Fourth, the two figures best showing how common it is for Americans to be working were split, with the employment-population ratio staying even at 59.7%, but the labor force participation rate matching April’s loss to reach 62.6% and heading again toward levels not seen since Jimmy Carter’s first full presidential year.

Fifth, while the number of officially unemployed people out for 27 weeks or longer actually fell almost 200,000 to 1.9 million, the count of those working part-time for economic reasons, or keeping short-hour positions while unsuccessfully seeking full-time ones, which had been ratcheting down for years, skyrocketed 468,000 and is now at 6.4 million, only 800,000 less than the officially completely jobless.  I know of no statistics on the number of people with temporary positions paying, say, half of what they once earned before, but that must be in the same range if not beyond it.

Sixth, average wages, though given to fluctuation and up significantly last time, rose another 5 cents per hour. 

Overall, the AJSN is significantly up, as follows:

The share of latent demand coming from those officially jobless is now under 37 percent, which I suspect is an all-time American high.  For decades, most people ready to go from working to not working were technically unemployed – now, that is not even close to true.

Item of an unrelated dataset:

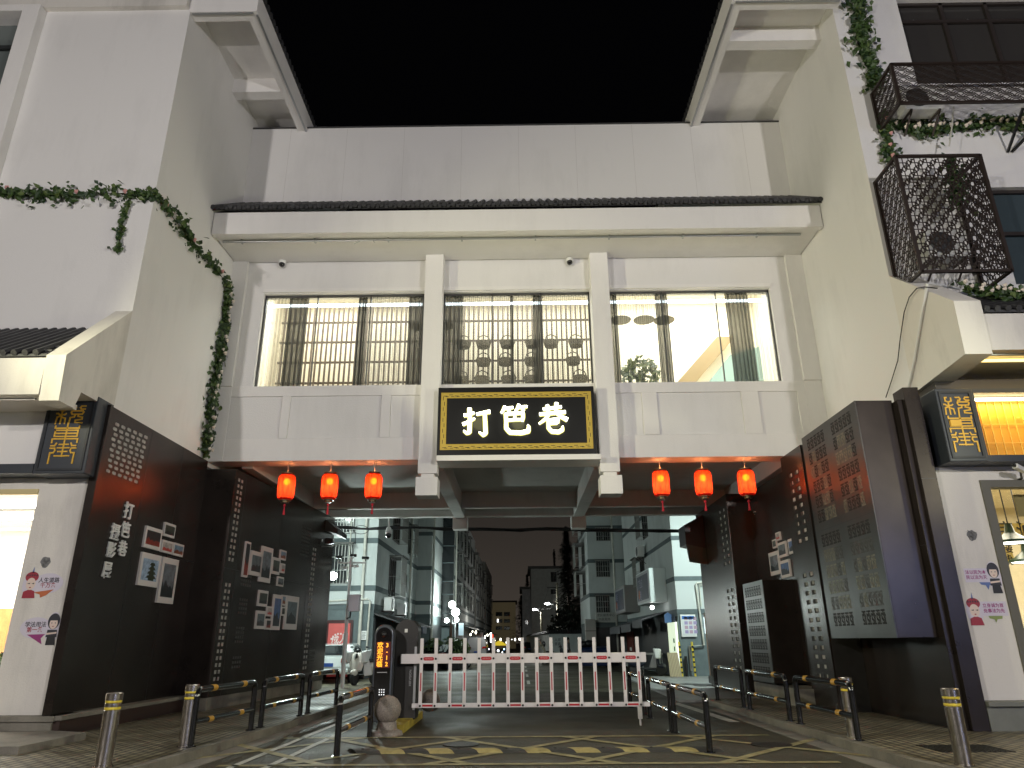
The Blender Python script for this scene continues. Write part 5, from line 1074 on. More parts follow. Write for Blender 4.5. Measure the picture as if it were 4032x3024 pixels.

Two other good things went into May’s peculiar mix.  The unadjusted jobless rate went down as well, to 4.5%, and compared to a year before the AJSN is 900,000 lower, reflecting reduced latent demand of 1.05 million from those officially unemployed but 150,000 more from those with other statuses.  We also should not need to worry about interest rate boosts for a while.

The turtle was confused – he moved his legs around quite a bit for a member of his species, and considered various possibilities.  In the end, he took a decisive step, and forward or sideways it was not.